Replace with: dark rinse, straight leg, boot cut, or slightly flared jeans. And just because you haven't been jeans shopping since 1981 does not mean all flared or boot cut jeans are "bell bottoms." Get over it and TRY THEM ON. If you find a pair you love, buy at least two pairs, preferably in two different washes (no super light or acid wash, please!). If you wear heels and flats, get one pair hemmed for flats and have one long enough for heels. If you wear only flats, have them both hemmed.
A note on hemming: not much looks sloppier than pants dragging on the ground. Sloppy does not equal slim and feeling great. So hem your damn jeans.
Get over: giant t-shirts. They are hideous and make you look bigger, not smaller.
Replace with: fitted tops. If looking slimmer is your goal, shirts that skim your figure are best. Even better? Shirts with some structure, like darting at the waist or seams under the bust.
Get over: kitsch.
Replace with: on-trend (yeah I hate that phrase, too) patterns
You know who you are. But you aren't fooling anyone with your Tinkerbell sweatshirt and Power Puff Girls bag. Winnie the Pooh, people?! Are you freaking kidding me? Buy a book or a freaking figurine. Don't wear this stuff any more.
Distraction can be a useful tool, but we are going to do it with adult patterns and shapes, not juvenile crap that just demeans us. Right? Right.
6. Shop somewhere else.
So, this is one more thing to get the hell over: your preconceived notions about what looks good on you and what doesn't.
I have experienced this myself and when helping others shop. Here's the rule you MUST shop by, until you have a great handle on what works and what doesn't: Try Everything On.

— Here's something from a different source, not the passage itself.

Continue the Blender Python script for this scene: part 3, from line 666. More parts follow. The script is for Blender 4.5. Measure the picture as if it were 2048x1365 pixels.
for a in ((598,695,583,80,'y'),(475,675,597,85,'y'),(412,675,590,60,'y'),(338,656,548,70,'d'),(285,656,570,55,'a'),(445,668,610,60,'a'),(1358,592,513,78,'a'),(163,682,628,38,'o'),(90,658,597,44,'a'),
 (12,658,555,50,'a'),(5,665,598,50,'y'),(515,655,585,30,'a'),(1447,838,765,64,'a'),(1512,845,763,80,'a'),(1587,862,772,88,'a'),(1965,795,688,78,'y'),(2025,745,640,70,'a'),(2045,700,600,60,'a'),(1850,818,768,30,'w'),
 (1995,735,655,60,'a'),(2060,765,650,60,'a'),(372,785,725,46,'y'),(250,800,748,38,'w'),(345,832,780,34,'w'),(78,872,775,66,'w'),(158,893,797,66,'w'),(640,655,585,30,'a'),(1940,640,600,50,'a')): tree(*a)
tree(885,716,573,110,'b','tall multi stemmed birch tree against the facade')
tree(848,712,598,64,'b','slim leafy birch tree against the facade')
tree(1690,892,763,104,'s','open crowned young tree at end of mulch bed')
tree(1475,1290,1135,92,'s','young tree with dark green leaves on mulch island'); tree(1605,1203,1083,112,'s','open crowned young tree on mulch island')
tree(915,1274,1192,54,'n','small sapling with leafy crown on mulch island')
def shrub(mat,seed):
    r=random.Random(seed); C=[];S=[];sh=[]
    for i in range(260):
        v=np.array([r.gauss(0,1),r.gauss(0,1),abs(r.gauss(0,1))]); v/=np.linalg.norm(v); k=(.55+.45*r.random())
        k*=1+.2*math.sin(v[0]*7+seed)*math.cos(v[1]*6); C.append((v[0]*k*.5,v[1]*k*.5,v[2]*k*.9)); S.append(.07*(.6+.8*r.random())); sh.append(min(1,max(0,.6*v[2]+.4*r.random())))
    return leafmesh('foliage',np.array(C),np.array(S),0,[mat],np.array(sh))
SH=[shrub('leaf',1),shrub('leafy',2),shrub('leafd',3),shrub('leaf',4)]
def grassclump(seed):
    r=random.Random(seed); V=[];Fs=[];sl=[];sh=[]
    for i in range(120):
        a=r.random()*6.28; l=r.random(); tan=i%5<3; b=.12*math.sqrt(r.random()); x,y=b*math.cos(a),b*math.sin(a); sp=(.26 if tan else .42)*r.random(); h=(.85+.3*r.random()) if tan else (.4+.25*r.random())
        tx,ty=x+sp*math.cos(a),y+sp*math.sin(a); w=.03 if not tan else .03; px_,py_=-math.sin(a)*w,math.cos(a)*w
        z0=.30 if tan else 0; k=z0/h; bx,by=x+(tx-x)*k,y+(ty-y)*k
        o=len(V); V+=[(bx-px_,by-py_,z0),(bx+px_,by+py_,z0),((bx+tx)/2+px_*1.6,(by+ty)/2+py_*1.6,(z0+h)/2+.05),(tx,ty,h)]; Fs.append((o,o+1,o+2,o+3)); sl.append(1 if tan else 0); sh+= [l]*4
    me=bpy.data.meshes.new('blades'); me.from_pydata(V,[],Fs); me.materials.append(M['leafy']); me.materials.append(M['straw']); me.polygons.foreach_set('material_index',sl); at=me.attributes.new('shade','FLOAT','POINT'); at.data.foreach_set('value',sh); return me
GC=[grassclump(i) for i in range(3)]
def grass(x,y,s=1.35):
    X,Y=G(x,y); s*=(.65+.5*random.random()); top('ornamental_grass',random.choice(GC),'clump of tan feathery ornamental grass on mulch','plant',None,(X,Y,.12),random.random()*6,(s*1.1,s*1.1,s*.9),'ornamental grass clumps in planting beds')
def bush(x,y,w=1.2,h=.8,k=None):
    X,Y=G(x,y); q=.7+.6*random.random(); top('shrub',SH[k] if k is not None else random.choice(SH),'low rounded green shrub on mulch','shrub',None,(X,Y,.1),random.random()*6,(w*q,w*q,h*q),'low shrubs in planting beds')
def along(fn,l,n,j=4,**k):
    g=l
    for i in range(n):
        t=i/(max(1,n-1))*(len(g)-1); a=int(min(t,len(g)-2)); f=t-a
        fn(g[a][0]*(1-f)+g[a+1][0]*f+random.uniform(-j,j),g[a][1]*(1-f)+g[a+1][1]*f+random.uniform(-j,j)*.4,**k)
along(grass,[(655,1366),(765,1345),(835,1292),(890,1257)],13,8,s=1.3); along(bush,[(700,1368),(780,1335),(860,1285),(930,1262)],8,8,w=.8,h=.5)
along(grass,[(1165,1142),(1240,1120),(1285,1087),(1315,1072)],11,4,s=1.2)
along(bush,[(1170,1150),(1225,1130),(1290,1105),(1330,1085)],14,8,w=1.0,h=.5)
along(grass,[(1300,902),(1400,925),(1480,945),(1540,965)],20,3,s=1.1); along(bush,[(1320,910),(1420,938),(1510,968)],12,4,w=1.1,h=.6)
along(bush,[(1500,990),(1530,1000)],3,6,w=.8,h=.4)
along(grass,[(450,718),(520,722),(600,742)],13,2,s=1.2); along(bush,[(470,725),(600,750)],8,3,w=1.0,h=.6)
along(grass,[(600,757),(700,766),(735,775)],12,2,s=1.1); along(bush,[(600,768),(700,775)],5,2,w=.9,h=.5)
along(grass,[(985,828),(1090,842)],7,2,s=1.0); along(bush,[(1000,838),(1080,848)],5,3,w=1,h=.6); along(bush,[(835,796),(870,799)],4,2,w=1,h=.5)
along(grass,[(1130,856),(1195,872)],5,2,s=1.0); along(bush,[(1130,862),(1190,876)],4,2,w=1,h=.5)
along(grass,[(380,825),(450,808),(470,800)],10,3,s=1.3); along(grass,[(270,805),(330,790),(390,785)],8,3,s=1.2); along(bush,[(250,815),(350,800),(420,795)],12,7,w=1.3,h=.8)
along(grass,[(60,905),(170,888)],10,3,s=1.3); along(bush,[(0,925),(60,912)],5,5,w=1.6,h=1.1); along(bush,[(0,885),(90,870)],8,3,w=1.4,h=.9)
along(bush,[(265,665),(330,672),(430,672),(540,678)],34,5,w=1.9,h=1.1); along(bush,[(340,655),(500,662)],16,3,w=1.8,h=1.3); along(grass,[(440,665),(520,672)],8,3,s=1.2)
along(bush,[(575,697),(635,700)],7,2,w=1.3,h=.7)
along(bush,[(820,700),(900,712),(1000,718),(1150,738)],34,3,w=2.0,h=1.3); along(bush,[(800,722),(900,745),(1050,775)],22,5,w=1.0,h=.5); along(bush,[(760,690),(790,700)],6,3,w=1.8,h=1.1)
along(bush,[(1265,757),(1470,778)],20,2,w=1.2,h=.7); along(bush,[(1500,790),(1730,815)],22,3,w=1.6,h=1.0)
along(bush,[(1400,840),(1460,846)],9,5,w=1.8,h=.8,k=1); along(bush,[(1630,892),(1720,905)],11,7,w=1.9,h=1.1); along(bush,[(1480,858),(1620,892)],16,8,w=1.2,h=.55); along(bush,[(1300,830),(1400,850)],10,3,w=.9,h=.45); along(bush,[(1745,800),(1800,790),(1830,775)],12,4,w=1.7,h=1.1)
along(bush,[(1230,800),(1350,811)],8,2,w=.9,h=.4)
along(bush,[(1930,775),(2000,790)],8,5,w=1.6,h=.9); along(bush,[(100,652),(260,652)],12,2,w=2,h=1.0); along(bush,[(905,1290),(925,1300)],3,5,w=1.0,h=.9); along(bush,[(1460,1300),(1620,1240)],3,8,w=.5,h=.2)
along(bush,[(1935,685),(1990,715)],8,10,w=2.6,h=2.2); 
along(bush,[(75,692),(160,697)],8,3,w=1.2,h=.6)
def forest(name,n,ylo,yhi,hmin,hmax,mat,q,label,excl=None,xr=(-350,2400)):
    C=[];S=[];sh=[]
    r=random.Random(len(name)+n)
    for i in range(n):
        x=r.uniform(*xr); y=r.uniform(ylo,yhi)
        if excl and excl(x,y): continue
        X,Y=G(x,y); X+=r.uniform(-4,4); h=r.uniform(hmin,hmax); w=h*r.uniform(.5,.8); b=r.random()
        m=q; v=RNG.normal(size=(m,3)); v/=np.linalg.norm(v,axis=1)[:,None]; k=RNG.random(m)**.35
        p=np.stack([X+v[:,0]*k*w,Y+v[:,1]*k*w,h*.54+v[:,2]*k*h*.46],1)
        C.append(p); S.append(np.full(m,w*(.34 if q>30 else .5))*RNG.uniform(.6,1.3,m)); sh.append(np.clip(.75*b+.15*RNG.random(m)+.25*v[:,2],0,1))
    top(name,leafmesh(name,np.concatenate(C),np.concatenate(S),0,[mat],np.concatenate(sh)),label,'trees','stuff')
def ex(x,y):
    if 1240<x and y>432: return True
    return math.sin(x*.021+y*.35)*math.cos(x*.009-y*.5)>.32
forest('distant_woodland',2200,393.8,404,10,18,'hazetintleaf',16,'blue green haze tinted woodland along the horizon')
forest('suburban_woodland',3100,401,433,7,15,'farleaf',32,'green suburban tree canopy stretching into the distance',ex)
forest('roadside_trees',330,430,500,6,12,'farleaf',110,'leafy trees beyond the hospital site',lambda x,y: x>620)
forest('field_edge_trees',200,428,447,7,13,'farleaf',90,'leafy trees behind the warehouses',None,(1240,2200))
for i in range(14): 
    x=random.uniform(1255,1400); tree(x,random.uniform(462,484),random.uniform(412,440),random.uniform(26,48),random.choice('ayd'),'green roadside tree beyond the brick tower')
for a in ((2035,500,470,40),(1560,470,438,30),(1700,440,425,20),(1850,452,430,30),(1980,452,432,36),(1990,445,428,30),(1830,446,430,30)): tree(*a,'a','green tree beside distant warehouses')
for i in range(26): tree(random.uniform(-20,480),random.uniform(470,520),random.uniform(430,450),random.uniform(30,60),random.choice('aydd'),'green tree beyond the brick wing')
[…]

Like a top with a tiny floral print and aren't sure you can pull it off? Try it on. Love that dress on the hanger? Try it on. You are not required to buy anything you don't love, but you are required to try on lots of different things for a while.
The best way out of the rut is to shop in places you don't normally go into. I found two amazing dresses in a shop I'd previously avoided because I thought it was too expensive. Not only were they in my price range, they are awesome dresses I couldn't find elsewhere.

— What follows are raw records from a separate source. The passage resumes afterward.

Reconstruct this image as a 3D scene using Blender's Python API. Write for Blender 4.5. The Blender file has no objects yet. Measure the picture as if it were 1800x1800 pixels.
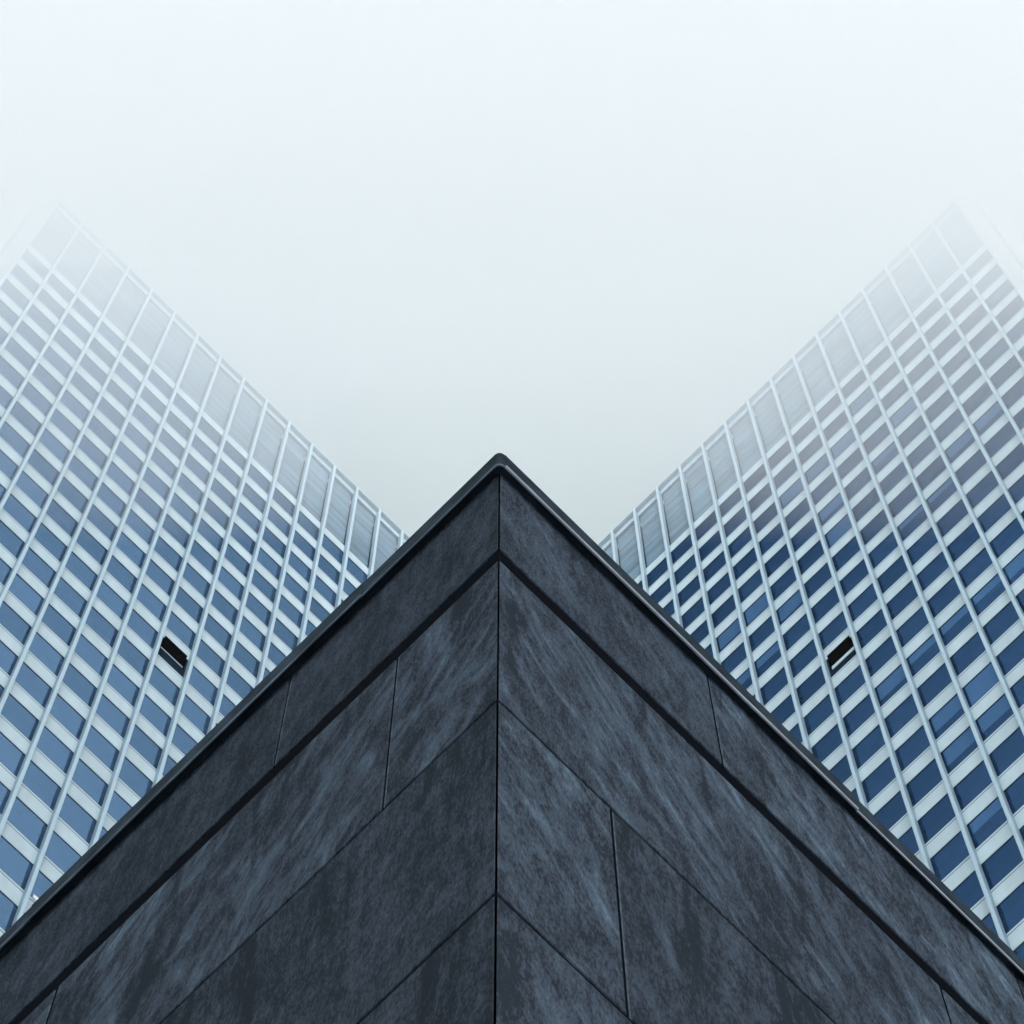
import bpy, bmesh, math, random
from mathutils import Vector, Matrix, noise as mnoise

R = math.radians
C = bpy.context.scene.collection
scene = bpy.context.scene
rnd = random.Random(7)

# ------------------------------------------------------------------ camera
EYE = 1.6                       # the photographer stands on the plaza
FPX, PITCH = 6753.76, 76.1      # focal length in pixels of an 1800 px frame, upward tilt
cam_d = bpy.data.cameras.new("camera")
cam = bpy.data.objects.new("camera", cam_d)
C.objects.link(cam)
cam.location = (0, 0, EYE)
cam.rotation_euler = (R(90 + PITCH), 0, 0)
cam_d.sensor_width = 36
cam_d.lens = 36 * FPX / 1800
cam_d.shift_x = 8.5 / 1800
cam_d.clip_start, cam_d.clip_end = 0.1, 5000
scene.camera = cam

# ------------------------------------------------------------------ sky, sun, exposure
SUN_EL, SUN_AZ = 40, 172        # azimuth clockwise from +Y: behind the camera, to the right
sd = Vector((math.cos(R(SUN_EL)) * math.sin(R(SUN_AZ)), math.cos(R(SUN_EL)) * math.cos(R(SUN_AZ)), math.sin(R(SUN_EL))))
world = bpy.data.worlds.new("World")
scene.world = world
world.use_nodes = True
wn, wl = world.node_tree.nodes, world.node_tree.links
wn.clear()
w_out = wn.new("ShaderNodeOutputWorld")
w_sky = wn.new("ShaderNodeTexSky")
w_sky.sky_type = 'NISHITA'
w_sky.sun_disc = False
w_sky.sun_elevation, w_sky.sun_rotation = R(SUN_EL), R(SUN_AZ)
w_sky.dust_density = 3.0
w_b1 = wn.new("ShaderNodeBackground")
w_b1.inputs["Strength"].default_value = 0.10
wl.new(w_sky.outputs[0], w_b1.inputs["Color"])
w_tc = wn.new("ShaderNodeTexCoord")
w_no = wn.new("ShaderNodeTexNoise")
w_no.inputs["Scale"].default_value = 8.0
w_no.inputs["Detail"].default_value = 5
w_no.inputs["Roughness"].default_value = 0.45
wl.new(w_tc.outputs["Generated"], w_no.inputs["Vector"])
w_rp = wn.new("ShaderNodeValToRGB")
w_rp.color_ramp.elements[0].position, w_rp.color_ramp.elements[0].color = 0.30, (0.352, 0.482, 0.512, 1)
w_rp.color_ramp.elements[1].position, w_rp.color_ramp.elements[1].color = 0.70, (0.436, 0.556, 0.580, 1)
wl.new(w_no.outputs["Fac"], w_rp.inputs["Fac"])
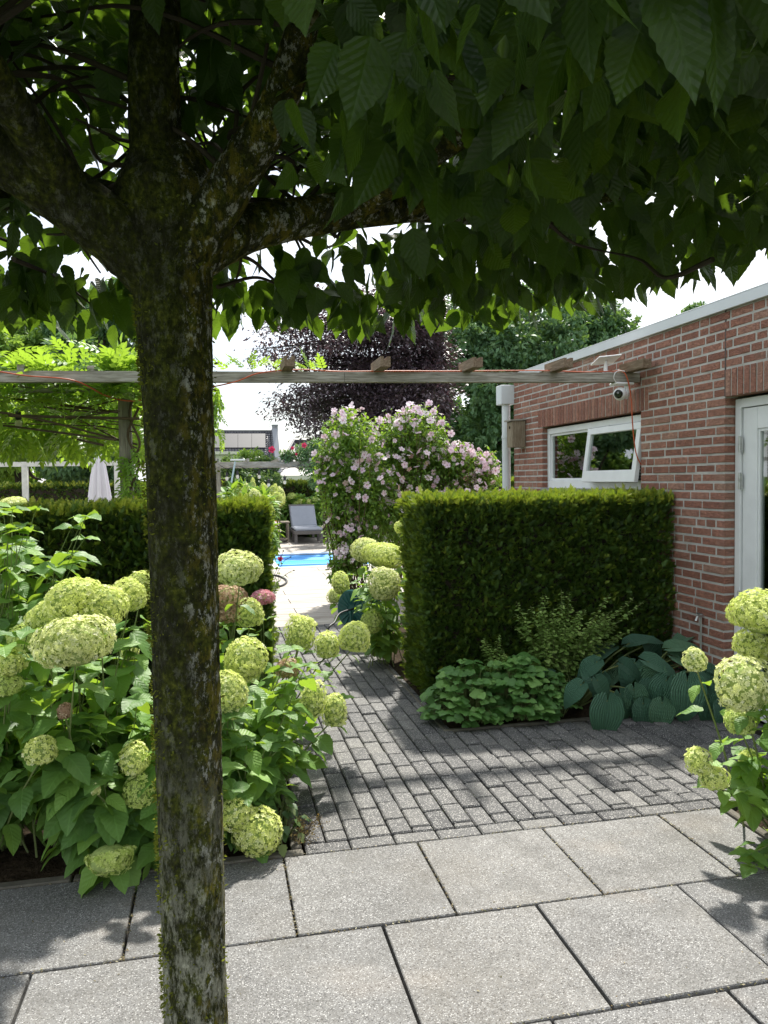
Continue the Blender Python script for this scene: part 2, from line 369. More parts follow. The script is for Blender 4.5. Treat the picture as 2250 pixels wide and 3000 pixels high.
LF_WIS = leaf_tpl(4, pr_ovate(.23), .2, .2)
LF_S = leaf_tpl(3, lambda x: (.02, .26, .02)[int(round(x*2))], .2, .2)
LF_HOSTA = leaf_tpl(14, lambda x: .40*(math.sin(math.pi*min(1, x**.55*.98+.02))**.75), .22, .38, 0, .05, .16)
LF_NEEDLE = (np.array([[-.07, 0, 0], [.07, 0, 0], [.05, 1, .1], [-.05, 1, .1]]), [np.array([[0, 1, 2, 3]])], np.array([[.4, 0], [.6, 0], [.6, 1], [.4, 1]]))
def sprig_tpl():
    V = []; F = []; UV = []
    for k in range(7):
        y = .1+k*.13
        for sgn in (-1, 1):
            a = math.radians(52-k*3); d = np.array([sgn*math.sin(a), math.cos(a), .18+.05*k]); n_ = np.array([math.cos(a), -sgn*math.sin(a), 0])*.055
            b = np.array([0, y, 0]); L = .42*(1-k*.07); i = len(V)
            V += [b-n_, b+n_, b+d*L+n_*.4, b+d*L-n_*.4]; F.append([i, i+1, i+2, i+3]); UV += [[.5, .5]]*4
    return np.array(V), [np.array(F)], np.array(UV)
SPRIG = sprig_tpl()
def compound_tpl(pairs=4):
    V = []; F = []; UV = []; b, f, uv = LF_WIS; 
    def put(p, ang, L, dz):
        c, s_ = math.cos(ang), math.sin(ang); k = len(V)
        W = b*L; W = np.stack([W[:, 0]*c-W[:, 1]*s_, W[:, 0]*s_+W[:, 1]*c, W[:, 2]+dz], 1)+p
        V.extend(W.tolist()); F.extend((f[0]+k).tolist()); UV.extend(uv.tolist())
    for k in range(pairs):
        y = .18+.72*k/pairs
        for sg in (-1, 1): put(np.array([0, y, -.25*y*y]), sg*math.radians(-58+k*5), .36, 0)
    put(np.array([0, .9, -.2]), 0, .38, 0)
    k = len(V); V += [[-.008, 0, 0], [.008, 0, 0], [.006, .9, -.2], [-.006, .9, -.2]]; F.append([k, k+1, k+2, k+3]); UV += [[.5, .5]]*4
    return np.array(V), [np.array(F)], np.array(UV)
LF_COMP = compound_tpl()
def floret_tpl():
    V = [[0, 0, 0]]; F = []; UV = [[.5, .5]]
    for k in range(4):
        a = k*math.pi/2; c, s_ = math.cos(a), math.sin(a); i = len(V)
        for (x, y, z) in ((.42, .30, .16), (.80, .0, .10), (.42, -.30, .16)):
            V.append([x*c-y*s_, x*s_+y*c, z]); UV.append([.5, 1])
        F.append([0, i+2, i+1, i])
    return np.array(V), [np.array(F)], np.array(UV)
FLORET = floret_tpl()
def flower5_tpl(n=5, layers=2):
    V = []; F = []; UV = []
    for l in range(layers):
        for k in range(n):
            a = 2*math.pi*(k+.5*l)/n; c, s_ = math.cos(a), math.sin(a); i = len(V); sc = 1-.4*l
            for (x, y, z, t) in ((.05, 0, 0, 0), (.45, .33, .22, .5), (.95, .42, .25, 1), (1.05, 0, .34, 1), (.95, -.42, .25, 1), (.45, -.33, .22, .5)):
                x *= sc; y *= sc; V.append([x*c-y*s_, x*s_+y*c, z*sc+.1*l]); UV.append([.5, t])
            F += [[i, i+5, i+2, i+1], [i+5, i+4, i+3, i+2]]
    return np.array(V), [np.array(F)], np.array(UV)
FLOWER = flower5_tpl()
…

Always go to Ann Taylor? Go to Anthropologie. And make yourself try on at least 4 things. Hate them? Fine, but at least you tried. Always hit The Gap? Go to Nordstrom. Online shopper? Try a bricks and mortar store or two.
Shopping somewhere else is the best way out of any sort of shopping rut you are in.
I could go on, but for now I leave you with this: Dressing yourself is not just a set of skills you acquire, it is an attitude. You dress for yourself first, and others second. And dressing for yourself means wearing what makes you feel confident/amazing/insert happy option here.